IELTS Writing Task 2 Model Essay (Opinion): Curfews for Teenagers

hustlers_admin

hustlers_admin

30 Apr 2026  •  4 min read

Hustlers IELTS | Cambridge IELTS 13 (General Training Test 1) | Band 7–9 Opinion Essay

This is an opinion question, so don’t overcomplicate it.

You’re not being asked to “discuss both sides.” You’re being asked:

  • What do you think about teenage curfews?

A high-band answer will:

  • take a clear stance immediately
  • give 2–3 strong reasons
  • show awareness of real-world consequences
  • suggest realistic alternatives (briefly)

The Task

In some areas of the US, a ‘curfew’ is imposed, in which teenagers are not allowed to be out of doors after a particular time at night unless they are accompanied by an adult.
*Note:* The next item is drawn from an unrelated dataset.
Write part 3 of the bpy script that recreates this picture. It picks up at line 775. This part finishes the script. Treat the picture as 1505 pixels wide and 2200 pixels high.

What is your opinion about this?
(Cambridge IELTS Book 13, Test 1 – General Training)

The Strong Position (Clear and Defensible)

A confident position is:

Curfews are a blunt, heavy-handed policy that creates harm, especially for vulnerable families, and there are better ways to reduce youth crime.

That gives you a clear direction and strong paragraph themes.

Band 7–9 Model Essay

Ever since the 1990s, more and more cities in the USA have introduced night-time curfews for children in a bid to reduce youth crime. I personally feel that this heavy-handed solution is likely to create more problems than it solves.

The main problem, I feel, is that it draws children into the criminal justice system unnecessarily. Simply being caught out on the street late at night is enough to subject young people to police questioning, court appearances, fines and a criminal record. This process is only going to alienate young people, and make them less likely to trust the police in the future. If the authorities are serious about keeping youngsters out of criminal activity, constructive engagement is preferable to alienation.

Curfews also discriminate against low income households. Parents may have to work two jobs, one in the day, one in the evening, in order to pay the bills, and so they are not in a position to supervise their children after dark. This means that curfews disproportionately target families on a low income, rather than crime itself, and simply adds to a feeling of alienation and persecution for these households.

Overall, I feel that curfews are a tremendously blunt and short-sighted approach to the problem of youth crime, and there are better ways to deal with it, such as education, initiatives aimed at keeping young people out of trouble, and investment in community facilities. Of course, these are all more expensive than curfews, but they are also more likely to have a real impact.

(255 words)

Why This Essay Scores High

1) It takes a clear position from the start

“I personally feel…” + “heavy-handed solution” makes the stance obvious.

2) The arguments are specific and realistic

Instead of vague claims, it shows consequences:

  • police questioning
  • court appearances
  • fines
  • criminal record
  • long-term distrust of authorities

This is strong Task Response.

3) It includes a fairness argument (very effective in IELTS)

The essay highlights unequal impact:

  • low-income parents working evening jobs
  • inability to supervise
  • policy targets poverty more than crime

That’s a sophisticated line of reasoning.

4) It proposes alternatives without turning into a “solutions essay”

Education, youth initiatives, community investment—mentioned briefly but effectively.

High-Value Vocabulary & Collocations to Reuse

  • a curfew is imposed
  • in a bid to reduce
  • heavy-handed solution
  • create more problems than it solves
  • draws children into the criminal justice system
  • subject young people to
  • police questioning / court appearances / fines
  • a criminal record
  • alienate young people
  • trust the police
  • constructive engagement
  • discriminate against low-income households
  • pay the bills
  • not in a position to
  • after dark
  • disproportionately target
  • a blunt and short-sighted approach
  • investment in community facilities
  • have a real impact

Hustlers IELTS Final Word

  • Curfew essays are easy to score high on if you do one thing: stop being vague.
  • Be direct. Show real consequences. Show who gets harmed. Offer better alternatives.